Alderman Lister Robinson wants to have fruit trees in Peterborough streets so that children can go scrumping. I wish he would come to London.
Little Julie down the road paused at the notice-board on the grassy overgrown triangle of land at the corner of the street, too small to build on, and read “Children are not allowed to play on the grass.”
Julie being only four, her mother said, “How did you know it said that?” And, surprised at her mother’s ignorance, Julie answered
“Well, wherever there’s grass children aren’t allowed to play on it, are they?”
Grass is not for playing on, flowers are not for picking, trees are not for climbing. In London, a child in a tree splits the sky asunder, thunder seems to crack, lightning forks, and any adult nearby thinks at once of Borstal.
I have seen three girls sent crazy-drunk in springtime by the unexpected sight and smell of unfenced council-laid-out beds of tossing daffodils, so that they rushed at them and picked them and threw them all in the air, like ecstatic puppies, quite out of their senses – or maybe in them.
I have seen children in a park warned off from picking blossom, encouraged by a sympathetic adult to pick the dandelions that grew among the grass; I have seen the dandelions whipped away from them by an outraged keeper who scourged them with withering words, then, tight-lipped and repressive, before the children’s agonised eyes, rammed the flowers into a rubbish-bin, smashing them righteously down to make sure they could not be rescued or revived.
The children on council estates cannot keep animals and cannot grow flowers. Earth is the horrid detested dirt that they guiltily bring in on their shoes. The ground is concrete. What you grow things on is blotting paper. Up the road is some parkland, and there I saw four children playing. Their ball went up into a tree, and suddenly, tumbling through the leaves, an apple fell down. The children were wonder-struck. An apple falling out of a tree! How did it get up there?
They examined it to see if it was real, and were amazed that it was. Gravely, and a little troubled by the mystery, they began to play again, stealing sidelong glances more and more often at the magic tree until at last, semi-accidentally, the ball again sailed up into the tree, and, wonder of wonders, another apple came down.
Now it was settled beyond any doubt! They were seized by glorious merriment, a wild delight, and over and over the ball shot up into the tree, and the apples pelted down, tiny, wormy, enchanted apples. And such enchanted children. Never in their lives had they seen such a thing – apples growing on trees, like a picture in a book.
The adult with them was entranced by their delight, and the knowledge that came to them with the delight as a revelation; and she pretended she saw nothing what ever, just sat deaf and blind among the falling leaves and twigs and apples with an eye alert for a keeper. But soon her friend came up, good citizenship over-riding all delight in her, and was shocked and stern. They went home, but the children took the magic apples with them, hidden in their pockets, apples that grew on trees!

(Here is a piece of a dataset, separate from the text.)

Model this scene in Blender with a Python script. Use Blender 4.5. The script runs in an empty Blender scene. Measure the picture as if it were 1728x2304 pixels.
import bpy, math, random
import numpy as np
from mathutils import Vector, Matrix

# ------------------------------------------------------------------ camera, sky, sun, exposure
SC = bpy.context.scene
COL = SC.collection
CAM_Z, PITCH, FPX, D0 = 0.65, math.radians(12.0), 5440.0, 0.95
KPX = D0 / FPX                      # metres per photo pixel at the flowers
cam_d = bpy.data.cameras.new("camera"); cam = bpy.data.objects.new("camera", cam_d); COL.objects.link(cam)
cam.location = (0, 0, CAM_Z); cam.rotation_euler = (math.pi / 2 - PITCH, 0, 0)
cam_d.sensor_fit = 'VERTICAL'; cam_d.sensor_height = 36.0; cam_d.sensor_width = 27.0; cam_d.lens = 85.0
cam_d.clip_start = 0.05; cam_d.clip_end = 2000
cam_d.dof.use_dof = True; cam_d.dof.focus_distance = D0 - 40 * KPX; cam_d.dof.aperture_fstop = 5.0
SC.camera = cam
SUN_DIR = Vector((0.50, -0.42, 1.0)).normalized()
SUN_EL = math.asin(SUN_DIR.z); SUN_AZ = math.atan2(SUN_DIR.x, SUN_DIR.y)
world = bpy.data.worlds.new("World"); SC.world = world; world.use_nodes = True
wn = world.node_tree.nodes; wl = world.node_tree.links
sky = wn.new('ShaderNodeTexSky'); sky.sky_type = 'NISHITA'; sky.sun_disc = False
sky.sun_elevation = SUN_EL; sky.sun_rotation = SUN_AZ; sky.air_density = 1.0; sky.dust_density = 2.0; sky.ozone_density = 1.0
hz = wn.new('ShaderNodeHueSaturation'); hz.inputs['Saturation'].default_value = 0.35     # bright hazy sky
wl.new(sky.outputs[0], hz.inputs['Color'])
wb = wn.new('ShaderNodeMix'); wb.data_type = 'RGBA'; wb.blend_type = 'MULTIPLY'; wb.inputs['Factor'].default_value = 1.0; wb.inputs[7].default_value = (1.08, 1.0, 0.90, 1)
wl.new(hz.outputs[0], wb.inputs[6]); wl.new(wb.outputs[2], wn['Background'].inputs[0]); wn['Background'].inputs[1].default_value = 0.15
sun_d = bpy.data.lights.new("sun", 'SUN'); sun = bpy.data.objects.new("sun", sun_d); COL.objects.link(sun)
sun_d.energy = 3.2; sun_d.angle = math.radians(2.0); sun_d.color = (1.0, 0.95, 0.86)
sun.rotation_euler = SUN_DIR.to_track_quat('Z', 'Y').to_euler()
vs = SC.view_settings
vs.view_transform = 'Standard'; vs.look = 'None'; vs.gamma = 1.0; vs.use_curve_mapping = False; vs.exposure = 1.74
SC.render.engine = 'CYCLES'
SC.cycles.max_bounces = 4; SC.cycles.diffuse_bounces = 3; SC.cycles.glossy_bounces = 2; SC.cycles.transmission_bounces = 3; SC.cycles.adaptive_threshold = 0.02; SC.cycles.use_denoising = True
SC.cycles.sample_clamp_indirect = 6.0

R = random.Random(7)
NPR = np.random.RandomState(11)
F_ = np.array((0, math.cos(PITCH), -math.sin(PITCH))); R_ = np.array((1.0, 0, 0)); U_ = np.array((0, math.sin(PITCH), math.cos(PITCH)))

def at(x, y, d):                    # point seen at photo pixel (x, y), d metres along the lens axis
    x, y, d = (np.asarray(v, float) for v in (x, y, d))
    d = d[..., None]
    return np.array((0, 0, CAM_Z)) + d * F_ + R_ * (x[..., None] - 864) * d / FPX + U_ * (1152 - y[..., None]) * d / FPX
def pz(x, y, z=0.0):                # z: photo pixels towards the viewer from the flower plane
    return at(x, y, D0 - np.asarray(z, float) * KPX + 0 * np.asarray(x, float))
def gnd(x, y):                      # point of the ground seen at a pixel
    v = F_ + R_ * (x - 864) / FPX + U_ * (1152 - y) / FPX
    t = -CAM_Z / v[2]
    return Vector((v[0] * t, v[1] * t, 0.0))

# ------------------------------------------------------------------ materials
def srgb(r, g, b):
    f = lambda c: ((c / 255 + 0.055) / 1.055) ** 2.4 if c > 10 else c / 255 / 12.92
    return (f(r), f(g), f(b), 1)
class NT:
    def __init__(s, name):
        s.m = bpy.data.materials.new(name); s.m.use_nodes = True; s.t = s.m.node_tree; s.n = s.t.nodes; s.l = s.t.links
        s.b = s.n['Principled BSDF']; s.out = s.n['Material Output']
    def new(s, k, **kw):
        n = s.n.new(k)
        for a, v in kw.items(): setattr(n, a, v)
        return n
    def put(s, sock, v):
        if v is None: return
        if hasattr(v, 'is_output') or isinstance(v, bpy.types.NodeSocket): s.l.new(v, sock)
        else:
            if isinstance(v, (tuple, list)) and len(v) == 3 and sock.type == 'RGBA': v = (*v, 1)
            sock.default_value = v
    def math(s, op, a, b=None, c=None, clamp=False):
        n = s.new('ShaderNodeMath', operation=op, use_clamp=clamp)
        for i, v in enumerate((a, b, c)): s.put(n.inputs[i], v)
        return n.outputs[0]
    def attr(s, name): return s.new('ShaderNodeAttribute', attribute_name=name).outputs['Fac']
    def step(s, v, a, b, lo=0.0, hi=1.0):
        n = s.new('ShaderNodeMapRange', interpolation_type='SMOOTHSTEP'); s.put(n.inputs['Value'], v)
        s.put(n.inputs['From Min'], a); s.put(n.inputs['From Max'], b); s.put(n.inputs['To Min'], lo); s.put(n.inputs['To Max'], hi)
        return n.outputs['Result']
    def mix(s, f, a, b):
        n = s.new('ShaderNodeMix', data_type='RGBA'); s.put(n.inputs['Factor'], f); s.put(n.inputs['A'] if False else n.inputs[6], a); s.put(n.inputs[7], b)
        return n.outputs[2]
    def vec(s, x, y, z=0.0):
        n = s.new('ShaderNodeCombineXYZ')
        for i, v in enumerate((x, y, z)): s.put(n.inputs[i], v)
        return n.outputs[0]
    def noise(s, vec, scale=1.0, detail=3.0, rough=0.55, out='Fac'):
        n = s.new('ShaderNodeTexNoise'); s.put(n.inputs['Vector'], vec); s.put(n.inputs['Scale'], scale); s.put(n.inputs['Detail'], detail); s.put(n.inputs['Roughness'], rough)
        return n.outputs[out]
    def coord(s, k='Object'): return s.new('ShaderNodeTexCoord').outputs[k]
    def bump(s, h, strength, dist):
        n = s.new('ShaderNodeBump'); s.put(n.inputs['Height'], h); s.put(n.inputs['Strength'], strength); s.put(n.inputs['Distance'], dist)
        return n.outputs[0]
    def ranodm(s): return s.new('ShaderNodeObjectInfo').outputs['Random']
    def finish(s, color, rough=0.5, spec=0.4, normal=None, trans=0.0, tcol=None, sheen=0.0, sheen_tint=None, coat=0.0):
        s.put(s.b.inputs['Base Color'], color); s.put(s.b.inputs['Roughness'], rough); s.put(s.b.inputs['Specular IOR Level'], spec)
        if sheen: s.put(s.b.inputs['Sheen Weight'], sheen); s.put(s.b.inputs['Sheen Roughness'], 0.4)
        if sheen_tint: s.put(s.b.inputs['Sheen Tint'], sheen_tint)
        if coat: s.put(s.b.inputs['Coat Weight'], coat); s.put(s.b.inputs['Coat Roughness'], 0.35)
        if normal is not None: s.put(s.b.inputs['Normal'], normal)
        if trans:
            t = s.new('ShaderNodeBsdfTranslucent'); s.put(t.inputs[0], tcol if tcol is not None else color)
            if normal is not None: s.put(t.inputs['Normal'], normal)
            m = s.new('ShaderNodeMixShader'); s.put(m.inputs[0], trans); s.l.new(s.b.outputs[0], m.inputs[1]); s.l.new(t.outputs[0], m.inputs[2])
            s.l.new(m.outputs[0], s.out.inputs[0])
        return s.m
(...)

Someone once told me that when she was a child in Vienna her mother bought up one whole summer crop of a cherry tree for the children. For a spring, summer, and autumn the tree was the children’s. Nose-deep in spring in the creamy curds of blossom, perched in summer in among the swinging cherries, mouth and clothes stained crimson, they lived in their cherry-tree, at one with the sky, an accepted part of the whole, wide, magical, reasonable world.